WORK TO BE COMPLETED:
Up to and including the line with "return u * CA + w * SA, w * CA - u * SA", reproduce the listing below exactly, beginning at its first line.

PROVIDED MATERIAL:

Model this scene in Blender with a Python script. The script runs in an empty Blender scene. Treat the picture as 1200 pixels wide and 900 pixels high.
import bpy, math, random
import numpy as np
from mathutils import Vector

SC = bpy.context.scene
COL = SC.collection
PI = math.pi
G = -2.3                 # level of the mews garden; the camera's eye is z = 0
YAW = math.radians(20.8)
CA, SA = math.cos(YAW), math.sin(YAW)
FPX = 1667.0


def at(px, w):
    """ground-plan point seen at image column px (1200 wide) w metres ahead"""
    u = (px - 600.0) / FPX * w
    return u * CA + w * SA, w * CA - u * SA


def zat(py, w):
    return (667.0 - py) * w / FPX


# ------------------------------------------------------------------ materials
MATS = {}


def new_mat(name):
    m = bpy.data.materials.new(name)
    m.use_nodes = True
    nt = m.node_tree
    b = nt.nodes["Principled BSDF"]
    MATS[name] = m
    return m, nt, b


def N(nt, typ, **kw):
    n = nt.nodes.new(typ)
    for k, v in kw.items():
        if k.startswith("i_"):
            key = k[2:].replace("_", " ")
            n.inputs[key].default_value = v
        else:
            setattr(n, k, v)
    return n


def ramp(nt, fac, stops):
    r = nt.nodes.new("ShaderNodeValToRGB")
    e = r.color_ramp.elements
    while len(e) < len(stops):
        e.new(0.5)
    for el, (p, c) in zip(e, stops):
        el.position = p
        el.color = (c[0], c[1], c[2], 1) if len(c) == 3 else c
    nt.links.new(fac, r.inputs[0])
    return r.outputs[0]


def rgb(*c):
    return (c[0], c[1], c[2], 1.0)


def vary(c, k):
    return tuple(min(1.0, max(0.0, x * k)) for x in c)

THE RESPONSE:
Model this scene in Blender with a Python script. The script runs in an empty Blender scene. Treat the picture as 1200 pixels wide and 900 pixels high.
import bpy, math, random
import numpy as np
from mathutils import Vector

SC = bpy.context.scene
COL = SC.collection
PI = math.pi
G = -2.3                 # level of the mews garden; the camera's eye is z = 0
YAW = math.radians(20.8)
CA, SA = math.cos(YAW), math.sin(YAW)
FPX = 1667.0


def at(px, w):
    """ground-plan point seen at image column px (1200 wide) w metres ahead"""
    u = (px - 600.0) / FPX * w
    return u * CA + w * SA, w * CA - u * SA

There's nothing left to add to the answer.